RECORDS FOR THIS EXERCISE >>

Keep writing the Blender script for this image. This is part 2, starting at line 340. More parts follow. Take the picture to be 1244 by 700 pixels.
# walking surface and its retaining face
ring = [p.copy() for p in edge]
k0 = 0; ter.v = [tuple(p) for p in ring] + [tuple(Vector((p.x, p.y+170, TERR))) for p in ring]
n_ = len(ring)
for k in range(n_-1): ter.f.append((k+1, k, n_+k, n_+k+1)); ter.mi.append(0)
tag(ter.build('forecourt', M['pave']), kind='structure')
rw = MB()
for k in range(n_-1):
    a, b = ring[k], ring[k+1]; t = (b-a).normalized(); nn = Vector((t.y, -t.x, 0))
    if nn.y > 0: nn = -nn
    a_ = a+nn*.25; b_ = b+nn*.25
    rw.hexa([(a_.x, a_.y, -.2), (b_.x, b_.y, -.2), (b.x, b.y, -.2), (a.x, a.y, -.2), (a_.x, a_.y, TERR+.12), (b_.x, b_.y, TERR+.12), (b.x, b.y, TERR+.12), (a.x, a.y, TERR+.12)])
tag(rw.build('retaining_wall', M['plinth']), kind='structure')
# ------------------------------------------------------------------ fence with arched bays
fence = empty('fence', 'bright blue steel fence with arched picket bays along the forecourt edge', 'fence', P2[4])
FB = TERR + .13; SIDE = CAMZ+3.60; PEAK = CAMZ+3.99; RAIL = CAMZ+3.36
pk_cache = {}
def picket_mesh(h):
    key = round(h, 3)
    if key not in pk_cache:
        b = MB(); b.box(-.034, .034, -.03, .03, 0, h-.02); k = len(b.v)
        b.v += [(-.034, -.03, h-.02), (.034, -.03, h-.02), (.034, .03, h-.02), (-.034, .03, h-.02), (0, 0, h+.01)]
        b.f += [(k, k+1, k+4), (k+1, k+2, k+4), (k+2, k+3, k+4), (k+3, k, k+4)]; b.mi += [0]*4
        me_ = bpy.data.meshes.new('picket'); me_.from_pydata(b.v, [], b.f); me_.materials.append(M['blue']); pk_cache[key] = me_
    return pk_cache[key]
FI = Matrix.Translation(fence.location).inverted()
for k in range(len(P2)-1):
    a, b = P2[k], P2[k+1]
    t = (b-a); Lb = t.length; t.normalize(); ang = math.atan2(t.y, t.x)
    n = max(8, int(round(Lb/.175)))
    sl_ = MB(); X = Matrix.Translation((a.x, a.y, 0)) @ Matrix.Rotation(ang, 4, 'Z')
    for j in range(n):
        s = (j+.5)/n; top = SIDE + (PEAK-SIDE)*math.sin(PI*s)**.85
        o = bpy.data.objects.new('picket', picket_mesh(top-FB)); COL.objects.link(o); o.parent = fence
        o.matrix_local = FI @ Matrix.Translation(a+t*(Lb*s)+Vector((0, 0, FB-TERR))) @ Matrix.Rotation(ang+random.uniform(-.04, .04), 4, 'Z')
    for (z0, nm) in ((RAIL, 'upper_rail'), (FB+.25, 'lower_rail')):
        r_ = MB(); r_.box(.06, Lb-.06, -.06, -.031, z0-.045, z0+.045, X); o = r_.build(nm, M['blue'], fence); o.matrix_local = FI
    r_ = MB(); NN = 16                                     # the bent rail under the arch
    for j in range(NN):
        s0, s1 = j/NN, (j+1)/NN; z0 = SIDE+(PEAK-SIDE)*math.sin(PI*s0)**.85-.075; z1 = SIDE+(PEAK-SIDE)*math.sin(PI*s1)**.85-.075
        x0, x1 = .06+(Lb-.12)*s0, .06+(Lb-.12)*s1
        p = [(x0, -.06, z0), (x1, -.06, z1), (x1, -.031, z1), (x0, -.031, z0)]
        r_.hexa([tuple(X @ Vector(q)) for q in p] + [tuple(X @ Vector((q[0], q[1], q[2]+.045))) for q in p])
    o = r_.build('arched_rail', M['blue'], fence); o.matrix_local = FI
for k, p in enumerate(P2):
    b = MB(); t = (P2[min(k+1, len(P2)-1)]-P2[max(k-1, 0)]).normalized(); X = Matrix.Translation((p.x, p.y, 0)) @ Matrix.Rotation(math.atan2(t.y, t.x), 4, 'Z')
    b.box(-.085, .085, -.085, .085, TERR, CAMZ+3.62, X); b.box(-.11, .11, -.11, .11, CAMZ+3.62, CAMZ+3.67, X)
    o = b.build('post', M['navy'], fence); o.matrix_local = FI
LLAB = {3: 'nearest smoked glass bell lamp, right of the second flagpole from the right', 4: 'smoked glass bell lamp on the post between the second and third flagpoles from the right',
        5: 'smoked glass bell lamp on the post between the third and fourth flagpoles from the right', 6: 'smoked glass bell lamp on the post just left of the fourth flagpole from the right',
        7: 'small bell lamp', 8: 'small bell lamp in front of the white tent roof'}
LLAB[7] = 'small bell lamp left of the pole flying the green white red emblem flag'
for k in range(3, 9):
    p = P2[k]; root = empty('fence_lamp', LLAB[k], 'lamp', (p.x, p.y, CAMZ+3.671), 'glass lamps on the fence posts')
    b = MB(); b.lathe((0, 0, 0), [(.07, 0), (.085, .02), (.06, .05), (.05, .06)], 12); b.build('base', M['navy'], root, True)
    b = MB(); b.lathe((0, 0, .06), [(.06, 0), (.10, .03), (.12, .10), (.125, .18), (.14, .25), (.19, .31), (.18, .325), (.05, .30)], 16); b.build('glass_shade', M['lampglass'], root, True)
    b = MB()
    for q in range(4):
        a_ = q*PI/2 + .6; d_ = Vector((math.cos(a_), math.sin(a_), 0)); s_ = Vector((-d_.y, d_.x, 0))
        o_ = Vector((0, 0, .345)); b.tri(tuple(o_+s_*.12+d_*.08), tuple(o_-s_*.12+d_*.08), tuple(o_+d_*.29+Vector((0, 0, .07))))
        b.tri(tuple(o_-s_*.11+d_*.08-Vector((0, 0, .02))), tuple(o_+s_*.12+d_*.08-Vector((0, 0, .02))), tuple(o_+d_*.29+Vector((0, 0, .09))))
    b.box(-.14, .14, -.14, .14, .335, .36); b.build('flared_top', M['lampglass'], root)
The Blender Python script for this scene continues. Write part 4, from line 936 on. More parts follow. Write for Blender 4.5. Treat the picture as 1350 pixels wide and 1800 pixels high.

AIM OF THE TASK >> Every record above must be duplicated exactly.

EXERCISE ANSWER >>
Keep writing the Blender script for this image. This is part 2, starting at line 340. More parts follow. Take the picture to be 1244 by 700 pixels.
# walking surface and its retaining face
ring = [p.copy() for p in edge]
k0 = 0; ter.v = [tuple(p) for p in ring] + [tuple(Vector((p.x, p.y+170, TERR))) for p in ring]
n_ = len(ring)
for k in range(n_-1): ter.f.append((k+1, k, n_+k, n_+k+1)); ter.mi.append(0)
tag(ter.build('forecourt', M['pave']), kind='structure')
rw = MB()
for k in range(n_-1):
    a, b = ring[k], ring[k+1]; t = (b-a).normalized(); nn = Vector((t.y, -t.x, 0))
    if nn.y > 0: nn = -nn
    a_ = a+nn*.25; b_ = b+nn*.25
    rw.hexa([(a_.x, a_.y, -.2), (b_.x, b_.y, -.2), (b.x, b.y, -.2), (a.x, a.y, -.2), (a_.x, a_.y, TERR+.12), (b_.x, b_.y, TERR+.12), (b.x, b.y, TERR+.12), (a.x, a.y, TERR+.12)])
tag(rw.build('retaining_wall', M['plinth']), kind='structure')
# ------------------------------------------------------------------ fence with arched bays
fence = empty('fence', 'bright blue steel fence with arched picket bays along the forecourt edge', 'fence', P2[4])
FB = TERR + .13; SIDE = CAMZ+3.60; PEAK = CAMZ+3.99; RAIL = CAMZ+3.36
pk_cache = {}
def picket_mesh(h):
    key = round(h, 3)
    if key not in pk_cache:
        b = MB(); b.box(-.034, .034, -.03, .03, 0, h-.02); k = len(b.v)
        b.v += [(-.034, -.03, h-.02), (.034, -.03, h-.02), (.034, .03, h-.02), (-.034, .03, h-.02), (0, 0, h+.01)]
        b.f += [(k, k+1, k+4), (k+1, k+2, k+4), (k+2, k+3, k+4), (k+3, k, k+4)]; b.mi += [0]*4
        me_ = bpy.data.meshes.new('picket'); me_.from_pydata(b.v, [], b.f); me_.materials.append(M['blue']); pk_cache[key] = me_
    return pk_cache[key]
FI = Matrix.Translation(fence.location).inverted()
for k in range(len(P2)-1):
    a, b = P2[k], P2[k+1]
    t = (b-a); Lb = t.length; t.normalize(); ang = math.atan2(t.y, t.x)
    n = max(8, int(round(Lb/.175)))
    sl_ = MB(); X = Matrix.Translation((a.x, a.y, 0)) @ Matrix.Rotation(ang, 4, 'Z')
    for j in range(n):
        s = (j+.5)/n; top = SIDE + (PEAK-SIDE)*math.sin(PI*s)**.85
        o = bpy.data.objects.new('picket', picket_mesh(top-FB)); COL.objects.link(o); o.parent = fence
        o.matrix_local = FI @ Matrix.Translation(a+t*(Lb*s)+Vector((0, 0, FB-TERR))) @ Matrix.Rotation(ang+random.uniform(-.04, .04), 4, 'Z')
    for (z0, nm) in ((RAIL, 'upper_rail'), (FB+.25, 'lower_rail')):
        r_ = MB(); r_.box(.06, Lb-.06, -.06, -.031, z0-.045, z0+.045, X); o = r_.build(nm, M['blue'], fence); o.matrix_local = FI
    r_ = MB(); NN = 16                                     # the bent rail under the arch
    for j in range(NN):
        s0, s1 = j/NN, (j+1)/NN; z0 = SIDE+(PEAK-SIDE)*math.sin(PI*s0)**.85-.075; z1 = SIDE+(PEAK-SIDE)*math.sin(PI*s1)**.85-.075
        x0, x1 = .06+(Lb-.12)*s0, .06+(Lb-.12)*s1
        p = [(x0, -.06, z0), (x1, -.06, z1), (x1, -.031, z1), (x0, -.031, z0)]
        r_.hexa([tuple(X @ Vector(q)) for q in p] + [tuple(X @ Vector((q[0], q[1], q[2]+.045))) for q in p])
    o = r_.build('arched_rail', M['blue'], fence); o.matrix_local = FI
for k, p in enumerate(P2):
    b = MB(); t = (P2[min(k+1, len(P2)-1)]-P2[max(k-1, 0)]).normalized(); X = Matrix.Translation((p.x, p.y, 0)) @ Matrix.Rotation(math.atan2(t.y, t.x), 4, 'Z')
    b.box(-.085, .085, -.085, .085, TERR, CAMZ+3.62, X); b.box(-.11, .11, -.11, .11, CAMZ+3.62, CAMZ+3.67, X)
    o = b.build('post', M['navy'], fence); o.matrix_local = FI
LLAB = {3: 'nearest smoked glass bell lamp, right of the second flagpole from the right', 4: 'smoked glass bell lamp on the post between the second and third flagpoles from the right',
        5: 'smoked glass bell lamp on the post between the third and fourth flagpoles from the right', 6: 'smoked glass bell lamp on the post just left of the fourth flagpole from the right',
        7: 'small bell lamp', 8: 'small bell lamp in front of the white tent roof'}
LLAB[7] = 'small bell lamp left of the pole flying the green white red emblem flag'
for k in range(3, 9):
    p = P2[k]; root = empty('fence_lamp', LLAB[k], 'lamp', (p.x, p.y, CAMZ+3.671), 'glass lamps on the fence posts')
    b = MB(); b.lathe((0, 0, 0), [(.07, 0), (.085, .02), (.06, .05), (.05, .06)], 12); b.build('base', M['navy'], root, True)
    b = MB(); b.lathe((0, 0, .06), [(.06, 0), (.10, .03), (.12, .10), (.125, .18), (.14, .25), (.19, .31), (.18, .325), (.05, .30)], 16); b.build('glass_shade', M['lampglass'], root, True)
    b = MB()
    for q in range(4):
        a_ = q*PI/2 + .6; d_ = Vector((math.cos(a_), math.sin(a_), 0)); s_ = Vector((-d_.y, d_.x, 0))
        o_ = Vector((0, 0, .345)); b.tri(tuple(o_+s_*.12+d_*.08), tuple(o_-s_*.12+d_*.08), tuple(o_+d_*.29+Vector((0, 0, .07))))
        b.tri(tuple(o_-s_*.11+d_*.08-Vector((0, 0, .02))), tuple(o_+s_*.12+d_*.08-Vector((0, 0, .02))), tuple(o_+d_*.29+Vector((0, 0, .09))))
    b.box(-.14, .14, -.14, .14, .335, .36); b.build('flared_top', M['lampglass'], root)
The Blender Python script for this scene continues. Write part 4, from line 936 on. More parts follow. Write for Blender 4.5. Treat the picture as 1350 pixels wide and 1800 pixels high.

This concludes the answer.